The Great Wave

Francis Turnly
National Theatre and Tricycle Theatre
Dorfman Theatre (National Theatre)

Kwong Loke and Kirsty Rider Credit: Mark Douet
Rosalind Chao Credit: Mark Douet
Rosalind Chao and Kae Alexander Credit: Mark Douet

If The Great Wave is not the best play of 2018, then Londoners can look forward to enjoying some real treats over the coming nine months.

The combined forces of playwright Francis Turnly and director Indhu Rubasingham have engendered a co-production between the National and the Tricycle that is a deeply moving and thought-provoking family drama which widens out to embrace a dual political dimension and grips from start to tear-jerking finish.

What apparently begins as a routine Japanese police procedural following the unexplained disappearance of Kirsty Rider’s Hanako a wilful 17-year-old schoolgirl on the night of a terrifying storm soon moves into very different territory.

Tom Piper’s clever design built around a revolve with moving screens that receive often amazing computer-generated projections courtesy of Luke Halls, most notably in that storm scene, allows action to take place alternately and almost simultaneously in two locations as distant in mileage as they are in culture.

In a Japanese coastal town, the lost girl's mother and sister try to out-guilt each other about their loved ones lost, additionally throwing blame on a boy, who inadvertently ignited a story that would cause personal anguish but also political chaos for the next 23 years.

For the first few years, as no news emerges about the disappearance, Kae Alexander (fresh from Sir David Hare’s BBC drama Collateral) in the role of Reiko tortures herself, sacrificing her bright future in unavailing attempts to find her sister.

At the same time, we watch the missing girl being brainwashed in a North Korean prison cell and then finding herself obliged to become a teacher educating spies in the language and ways of her homeland.

While life in Japan will seem mildly exotic but relatively familiar to Western eyes, those in North Korea resemble nothing so much as scenes drawn directly from a brutalist adaptation of 1984. This opportunity to view a wholly convincing depiction of a culture that few of us living in Britain could ever imagine is a great part of the evening’s attraction.

After half a dozen years, the blamed boy Tetsuo played by Leo Wan, whose family are ostracised, returns with a relatively plausible theory in which he proposes that Hanako was kidnapped by North Korea.

At first, this seems as mad as the hundreds of messages in bottles that Mother, Rosalind Chao’s Etsuko starts to send in her desperation to make contact.

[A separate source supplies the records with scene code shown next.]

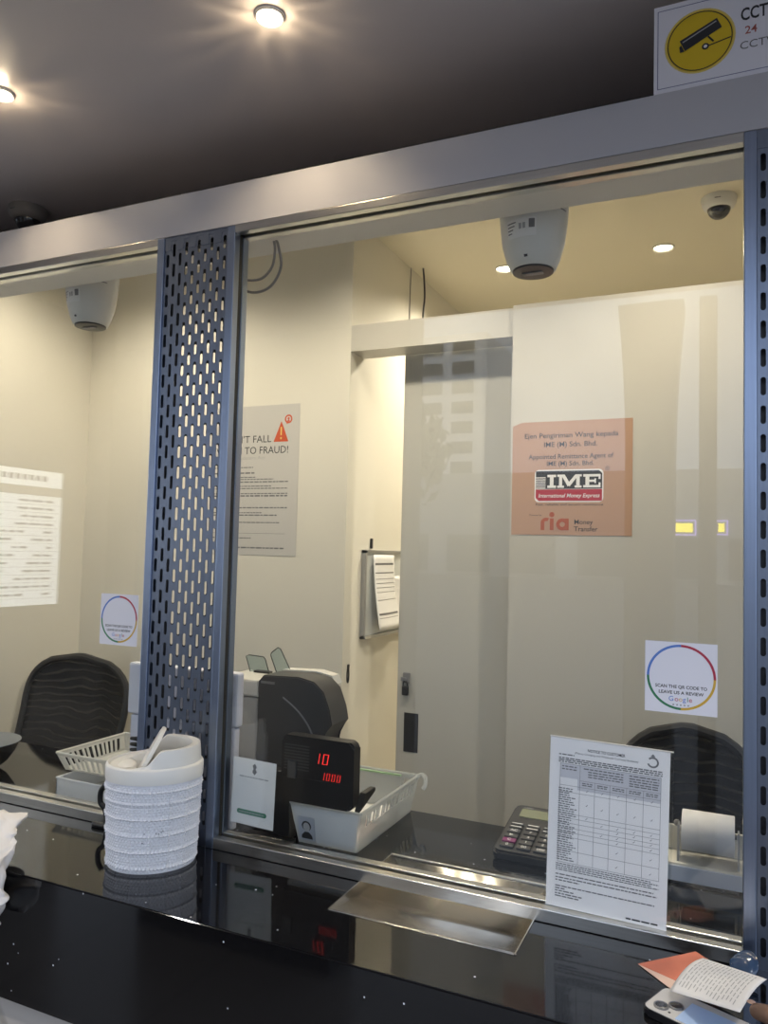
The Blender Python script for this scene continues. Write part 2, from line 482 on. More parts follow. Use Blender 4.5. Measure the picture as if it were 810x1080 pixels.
def column(x0, label):
    t = thing('perforated_column', label, 'column', (x0 + .11, .03, CT))
    z0, z1 = CT, 2.327
    MB().box(x0, x0 + .020, 0, .056, z0, z1, .0015).build('edge_bar', M['steel'], t)
    MB().box(x0 + .201, x0 + .221, 0, .021, z0, z1, .0015).build('edge_bar', M['steel'], t)
    MB().box(x0 + .2005, x0 + .2185, .021, .036, z0, z1).build('gasket', M['groove'], t)
    MB().box(x0 + .201, x0 + .221, .036, .056, z0, z1, .0015).build('rear_bar', M['steel'], t)
    b = MB(); perforated(b.bm, x0 + .0205, 10, .018, z0, z1, .004, 0)
    o = b.build('front_sheet', M['steelp'], t); o.modifiers.new('s', 'SOLIDIFY').thickness = -.0012
    b = MB(); perforated(b.bm, x0 + .0205, 10, .018, z0, z1, .026, 1, skip=2)
    o = b.build('rear_sheet', M['dkgrey'], t); o.modifiers.new('s', 'SOLIDIFY').thickness = -.0012
    return t
XL = -1.242
colL = column(XL, 'perforated steel column between the two windows, behind the white bin')
colR = column(.017, 'perforated steel column cut off by the right edge of the photo')

# ------------------------------------------------------------------ windows: rails and panes
def window(n, x0, x1):
    b = MB()
    w = thing('window_%d' % n, 'steel framed counter window', 'window', ((x0 + x1) / 2, .02, CT)); del w['label']; del w['category']
    w['kind'] = 'structure'
    def rail(nm, z0, z1, zg0, zg1):
        b = MB().box(x0, x1, 0, .020, z0, z1, .0015)
        b.box(x0, x1, .036, .056, z0, z1, .0015)
        b.build(nm, M['steelx'], w)
        MB().box(x0, x1, .020, .036, zg0, zg1).build('gasket', M['groove'], w)
    rail('bottom_rail', CT + .0005, CT + .024, CT + .006, CT + .017)
    rail('top_rail', 2.310, 2.3275, 2.318, 2.3275)
    MB().box(x0 - .004, x1 + .004, .025, .031, CT + .0172, 2.3178).build('glass', M['glass'], w)
    return w
window(1, -2.50, XL)
window(2, XL + .221, .017)

# ------------------------------------------------------------------ flat prints
rnd = random.Random(3)
# warning sign on the beam ledge
sg = sheet('warning_sign', 'white warning sign with yellow camera disc standing on the white beam', 'sign', .36, .161, M['lilac'], (-.129, .006, 2.4245), t=.004)
print_quads(sg, [(.006, .36, .0085, .0097), (.006, .36, .1513, .1525), (.006, .0072, .009, .152)], M['blueink'], -.004, 'border')
def disc_poly(cx, cz, r, n=40): return [(cx + r * math.cos(2 * PI * i / n), cz + r * math.sin(2 * PI * i / n)) for i in range(n)]
def flat_poly(parent, polys, m, y, name, t=.0002, step=0.):
    b = MB()
    for i, p in enumerate(polys):
        b.bm.faces.new([b.bm.verts.new((x, y - t - i * step, z)) for x, z in p])
    return b.build(name, m, parent, world=False)
def ring_poly(cx, cz, r0, r1, a0=0, a1=360, n=48):
    out = []
    for i in range(n):
        a = math.radians(a0 + (a1 - a0) * i / n); c = math.radians(a0 + (a1 - a0) * (i + 1) / n)
        out.append([(cx + r1 * math.cos(a), cz + r1 * math.sin(a)), (cx + r1 * math.cos(c), cz + r1 * math.sin(c)), (cx + r0 * math.cos(c), cz + r0 * math.sin(c)), (cx + r0 * math.cos(a), cz + r0 * math.sin(a))])
    return out
dx, dz = .0755, .0815
flat_poly(sg, [disc_poly(dx, dz, .0575)], M['yellowdk'], -.004, 'disc_rim')
flat_poly(sg, [disc_poly(dx, dz, .0545)], M['yellow'], -.0042, 'disc')
flat_poly(sg, ring_poly(dx, dz, .0510, .0528), M['ink'], -.0044, 'disc_outline')
def rot2(pts, a, c):
    ca, sa = math.cos(a), math.sin(a)
    return [(c[0] + x * ca - z * sa, c[1] + x * sa + z * ca) for x, z in pts]
cc = (dx + .002, dz + .0105); an = math.radians(24)
flat_poly(sg, [rot2([(-.033, -.011), (.033, -.009), (.033, .011), (-.033, .011)], an, cc), rot2([(-.041, -.009), (-.034, -.011), (-.034, .003), (-.038, .001)], an, cc),
               rot2([(.004, -.012), (.007, -.012), (.007, -.026), (.004, -.026)], an + .25, cc)], M['ink'], -.0046, 'camera_symbol')
flat_poly(sg, [[(dx + .014, dz - .0135), (dx + .050, dz - .0065), (dx + .050, dz - .0045), (dx + .014, dz - .0115)]] + ring_poly(dx + .0095, dz - .0125, .0028, .0058), M['ink'], -.0047, 'camera_arm')
flat_poly(sg, [disc_poly(dx + .0095, dz - .0125, .0029, 16)], M['paper'], -.0048, 'arm_joint')
flat_poly(sg, [rot2([(-.030, .0045), (.030, .0055), (.030, .0075), (-.030, .0065)], an, cc)], M['lightink'], -.0048, 'camera_highlight')
lettering(sg, [dict(body='CCTV', x=.1405, z=.100, h=.022, width=.054, bold=.02)], M['ink'], -.0042)
lettering(sg, [dict(body='24', x=.147, z=.075, h=.014, bold=.01)], M['maroonink'], -.0042)
lettering(sg, [dict(body='CCTV', x=.139, z=.049, h=.014, width=.052, bold=.0)], M['greyink'], -.0042)

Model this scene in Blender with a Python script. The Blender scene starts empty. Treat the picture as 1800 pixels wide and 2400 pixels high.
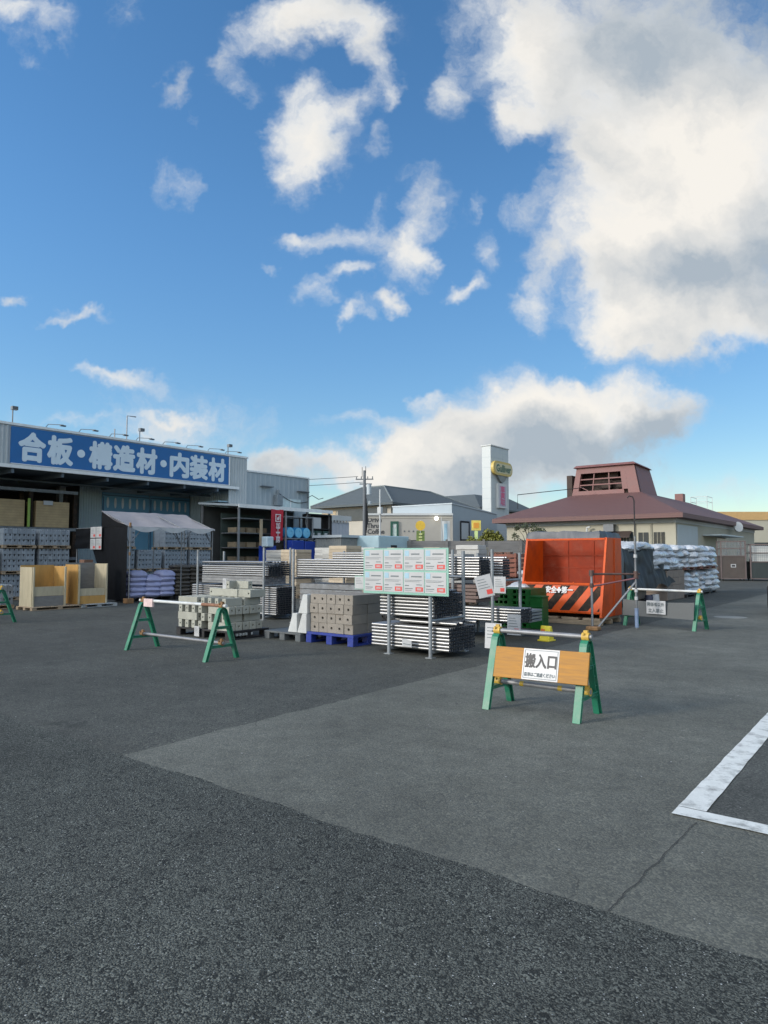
import bpy, bmesh, math, random
from mathutils import Vector, Matrix, noise
R = math.radians
random.seed(7)
SC = bpy.context.scene
COL = SC.collection

# ------------------------------------------------------------------ camera
cam_d = bpy.data.cameras.new('camera')
cam = bpy.data.objects.new('camera', cam_d)
COL.objects.link(cam)
cam_d.sensor_fit = 'VERTICAL'
cam_d.sensor_height = 36.0
cam_d.lens = 24.0
cam_d.clip_start = 0.05
cam_d.clip_end = 3000
CAM_H = 1.55
cam.location = (0, 0, CAM_H)
PITCH = math.atan(102 / 1600)
cam.rotation_euler = (R(90) + PITCH, 0, 0)
SC.camera = cam
SC.render.resolution_x, SC.render.resolution_y = 768, 1024

# ------------------------------------------------------------------ exposure
SC.view_settings.view_transform = 'Standard'
SC.view_settings.look = 'None'
SC.view_settings.exposure = 0.85
SC.view_settings.gamma = 1.0

# ------------------------------------------------------------------ sun
SUN_AZ, SUN_EL = R(-115), R(20)          # azimuth from +Y (clockwise), low on the left, a little behind
sun_d = bpy.data.lights.new('sun', 'SUN')
sun_d.energy = 1.5
sun_d.angle = R(11)
sun_d.color = (1.0, 0.93, 0.84)
sun = bpy.data.objects.new('sun', sun_d)
COL.objects.link(sun)
sv = Vector((math.sin(SUN_AZ) * math.cos(SUN_EL), math.cos(SUN_AZ) * math.cos(SUN_EL), math.sin(SUN_EL)))
sun.rotation_euler = sv.to_track_quat('Z', 'Y').to_euler()
sun.location = sv * 100

# ------------------------------------------------------------------ world: Nishita sky with drifting cumulus
world = bpy.data.worlds.new('World')
SC.world = world
world.use_nodes = True
wt = world.node_tree
wt.nodes.clear()


def wn(kind, **kw):
    n = wt.nodes.new(kind)
    for k, v in kw.items():
        setattr(n, k, v)
    return n


def wl(a, b):
    wt.links.new(a, b)


def wmath(op, a, b=None, clamp=False):
    n = wn('ShaderNodeMath', operation=op, use_clamp=clamp)
    for i, v in enumerate((a, b)):
        if v is None:
            continue
        if isinstance(v, (int, float)):
            n.inputs[i].default_value = v
        else:
            wl(v, n.inputs[i])
    return n.outputs[0]


def wramp(v, a, b, c=0.0, d=1.0, smooth=True):
    n = wn('ShaderNodeMapRange', interpolation_type='SMOOTHSTEP' if smooth else 'LINEAR')
    n.clamp = True
    wl(v, n.inputs[0])
    for i, q in enumerate((a, b, c, d)):
        n.inputs[i + 1].default_value = q
    return n.outputs[0]


w_out = wn('ShaderNodeOutputWorld')
sky = wn('ShaderNodeTexSky', sky_type='NISHITA')
sky.sun_disc = False
sky.sun_elevation = SUN_EL
sky.sun_rotation = SUN_AZ
sky.altitude = 0
sky.air_density = 1.0
sky.dust_density = 0.15
sky.ozone_density = 2.2
hsv = wn('ShaderNodeHueSaturation')
hsv.inputs['Saturation'].default_value = 1.22
hsv.inputs['Value'].default_value = 1.0
wl(sky.outputs[0], hsv.inputs['Color'])
bg_sky = wn('ShaderNodeBackground')
bg_sky.inputs[1].default_value = 0.118
hz = wn('ShaderNodeVectorMath', operation='SCALE')
wl(hsv.outputs[0], hz.inputs[0])
wl(hz.outputs[0], bg_sky.inputs[0])

tc = wn('ShaderNodeTexCoord')
sep = wn('ShaderNodeSeparateXYZ')
wl(tc.outputs['Generated'], sep.inputs[0])
dx, dy, dz = sep.outputs
wl(wmath('MULTIPLY', wramp(dz, 0.0, 0.50, 0.68, 0.96), wramp(dx, -0.5, 0.6, 1.12, 0.84)), hz.inputs['Scale'])      # sky scaled dimmer low down and towards the right
ysafe = wmath('MAXIMUM', dy, 0.06)
cmb = wn('ShaderNodeCombineXYZ')
wl(wmath('DIVIDE', dx, ysafe), cmb.inputs[0])
wl(wmath('DIVIDE', dz, ysafe), cmb.inputs[1])
q0 = cmb.outputs[0]
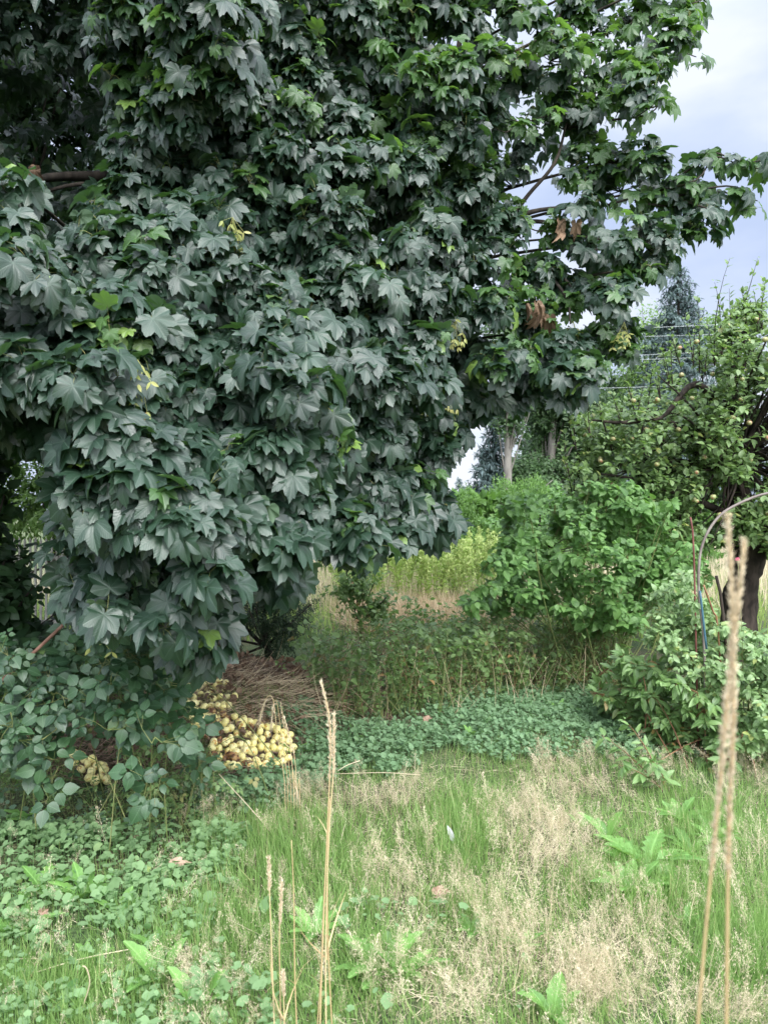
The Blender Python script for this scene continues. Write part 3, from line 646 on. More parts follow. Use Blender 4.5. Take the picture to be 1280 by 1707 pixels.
# thuja hedge
def hedge():
    h = empty('thuja_hedge', (3.0, 18.2, 0), 'bright green thuja hedge across the back of the garden', 'hedge'); b, s = MB(), MB()
    n = 9000; x = rng.uniform(-1.5, 8, n); z = rng.random(n) ** .7 * 2.0; y = 18 + rng.uniform(0, .9, n) - .25 * np.sin(x * 4.1) * 1 + .25 * (z / 2) ** 2
    top = 2.05 + .18 * np.sin(x * 2.3) + .12 * np.sin(x * 7.1); z = np.minimum(z, top)
    B0 = np.stack([x, y, z * top / 2.05], -1); T0 = B0 + nrm(rng.normal(size=(n, 3)) * .35 + np.array([[0, -.35, 1.]])) * rng.uniform(.15, .38, (n, 1))
    shoots(b, None, B0, T0, 6, .09, (QUAD[0] * np.array([.55, 1, 1]), QUAD[1]), t0=.1, side=.45, down=-.2, jit=.25, pet=0, upn=.3, out=(0, -1, 0))
    m = 9000
    O = np.stack([rng.uniform(-1.5, 8, m), rng.uniform(18.25, 18.8, m), rng.uniform(0, 1.9, m)], -1)
    place(b, QUAD, O, nrm(rng.normal(size=(m, 3)) + np.array([[0, -1, 0]])), nrm(rng.normal(size=(m, 3)) + UP), .28, W=1.2)
    for q in np.arange(-1.3, 8, .7): tube(s, [(q, 18.5, -.1), (q + .05, 18.5, .9), (q, 18.5, 1.7)], [.05, .04, .01], 6)
    b.build('foliage', M_thuja, h); s.build('trunk', M_bark, h)
hedge()
# power cables
M_cable = solid('pale cable', (.36, .39, .40), (.46, .49, .50), 3, .5)
for (y0, y1, lab) in [(552, 541, 'topmost pale overhead cable crossing between the maple and the spruce'), (563, 556, 'second overhead cable from the top'), (598, 586, 'third overhead cable from the top, just above a close twin'), (604, 594, 'fourth overhead cable from the top, just below its close twin'), (648, 640, 'lowest overhead cable passing in front of the far trees')]:
    b = MB(); pts = [P(300 + i * 120, y0 + (y1 - y0) * ((300 + i * 120 - 840) / 270) + 4 * math.sin((i - 2) * .35), 19.5) for i in range(10)]
    tube(b, pts, .0055, 6, sub=3); o = b.build('overhead_cable', M_cable); tag(o, lab, 'cable', 'overhead cables')

# ------------------------------------------------------------------ meadow: tall weeds and brown grass beyond
def tall_weed(i):
    b, s = MB(), MB(); n = 3
    B0 = rng.normal(size=(n, 3)) * np.array([.04, .04, 0]); T0 = B0 + np.array([[0, 0, .85]]) + rng.normal(size=(n, 3)) * np.array([.09, .09, .1])
    shoots(b, b, B0, T0, 30, .085, LANCE, lift=0, t0=.2, side=.9, down=.0, jit=.25, r=.004, mp=1)
    n = 40
    for q in range(3):
        a = T0[q] + UP * .0; O = a - UP * (rng.random((n, 1)) * .28) + rng.normal(size=(n, 3)) * .012
        place(b, QUAD, O, nrm(rng.normal(size=(n, 3)) + UP * .2), nrm(rng.normal(size=(n, 3)) * .6 + UP), .055, W=1.5, m=2)
    return b.build('tall_weed', [M_golden, M_stem, M_spire])
labs = ['tall pale green weed with a narrow spire, in the sunny patch beyond the brown grass']
protos = [tall_weed(i) for i in range(4)]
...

However, once Tetsuo delves deeper and Reiko moves into overdrive forming an association with other families whose family members have also gone missing the nature of evening changes.

Tetsuo becomes a journalist devoting his life to finding information about the case, and the angry family become a collective thorn in the side of David Yip playing Japan's Foreign Minister, threatening not only his patience but also delicate diplomacy between Japan and the increasingly unpredictable Kim Il Jung's cohorts. At the same time, Hanako builds a new life and family in her adopted homeland.

In addition to shedding light on the mysteries of life in Japan and more significantly North Korea, The Great Wave is also an object lesson in the political art of saving face, which was always popular with communist and other dictators but now also seems to be the guiding force behind the actions of so many of the world’s highest profile politicians.

Remarkably, political pressure, combined with personal industry and passion, begins to have an impact, leading to satisfying but far from sentimental closure at the end of 2½ mesmerising hours that must surely be transferred either to a West End theatre or possibly one of the larger auditoria at the National.